How do you invest in the prosperity of farmers? Why, by owning John Deere. Deere & Co. (DE) is a 5% position in CGM Focus. The effect of the ethanol boom -- refineries are springing up across the Midwest -- is that corn prices are at record levels and staying there. "As we harvest corn and sugar to make hydrocarbons, we create a permanent demand for these crops," says Heebner. "That means that grain prices, which historically have only gone up when the weather was bad, are going to plateau. The agricultural sector is now endowed with a secular jump in its level of profitability.
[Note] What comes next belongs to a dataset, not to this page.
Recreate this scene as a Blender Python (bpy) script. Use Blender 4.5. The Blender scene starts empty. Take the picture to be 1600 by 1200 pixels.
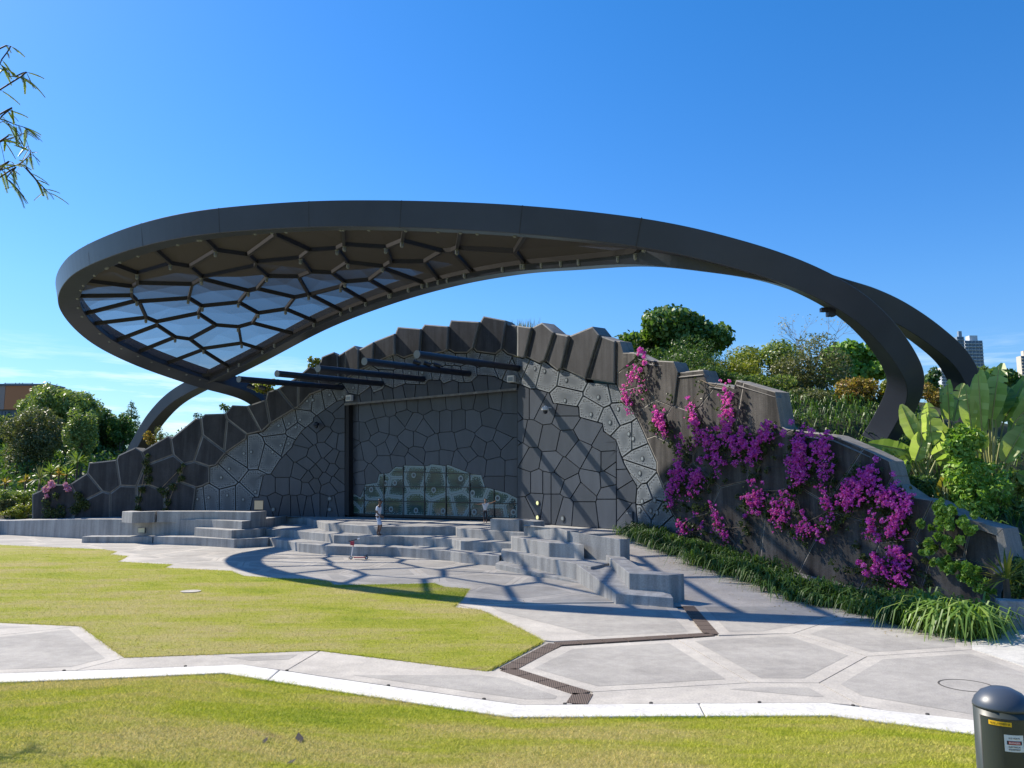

I was aware of this, but when Deere had its conference call recently and laid out the incremental demand for corn that ethanol was causing, the stock jumped $10. I don't think that most people who buy and sell stocks had been looking at corn prices." Farmers will have money to burn, and it's a good bet they'll buy lots more Deere farm equipment. (Read more about Deere & Co. as a global agricultural play.)
Heebner's investing style is hard to stuff inside a Morningstar style box. He calls himself a contrarian who looks for companies that will surprise people on the up side. One company with these characteristics is Las Vegas Sands (LVS), the casino operator. Run by Sheldon Adelson, the company has spread out from Las Vegas. There are deals now for casinos in Singapore, Macau and (get this) the former Bethlehem Steel plant in its namesake city of Pennsylvania. It's the Macau development that excites Heebner, who says it's not on the Wall Street radar yet. Macau is the former island colony that Portugal ceded to China in 1999. Chinese are renowned for their love of gambling, and Macau is China's Las Vegas -- except, as Heebner points out, Las Vegas took 40 years to develop as a gambling mecca and Macau is taking four. "If you want a direct play on the growth of Asian wealth," says Heebner, "this stock is it."
In Macau, LVS is already filling a swamp on which it is building eight casinos, along with shopping malls, condos and hotels. And the company is believed to be near an agreement with the government to develop nearby Hengqin with golf courses, convention spaces and hotels (but no casinos). The impact of all this on the earnings of Las Vegas Sands, says Heebner, will be electrifying. He cites a Goldman Sachs estimate that earnings will jump from $1.70 a share this year to $5.60 in 2008 and $6.85 in 2009.
We ask Heebner what would make him reconsider all of these investments. "Well," he replies, "if oil broke down to $30, that would derail the whole thing because the ethanol plants would close down. I don't see that happening. Also peace in Iraq, because Iraq has the second-largest oil production capacity. Investment banks would be hurt by a big decline in the stock market, and that could be brought about by higher inflation and higher interest rates. All these trends would be interrupted by a big decline in the stock market."
Significantly, when asked, he says he doesn't think Tuesday's 3.3% fall in the Dow Jones industrial average is such a decline -- more of a blip. Ken Heebner's world view remains intact.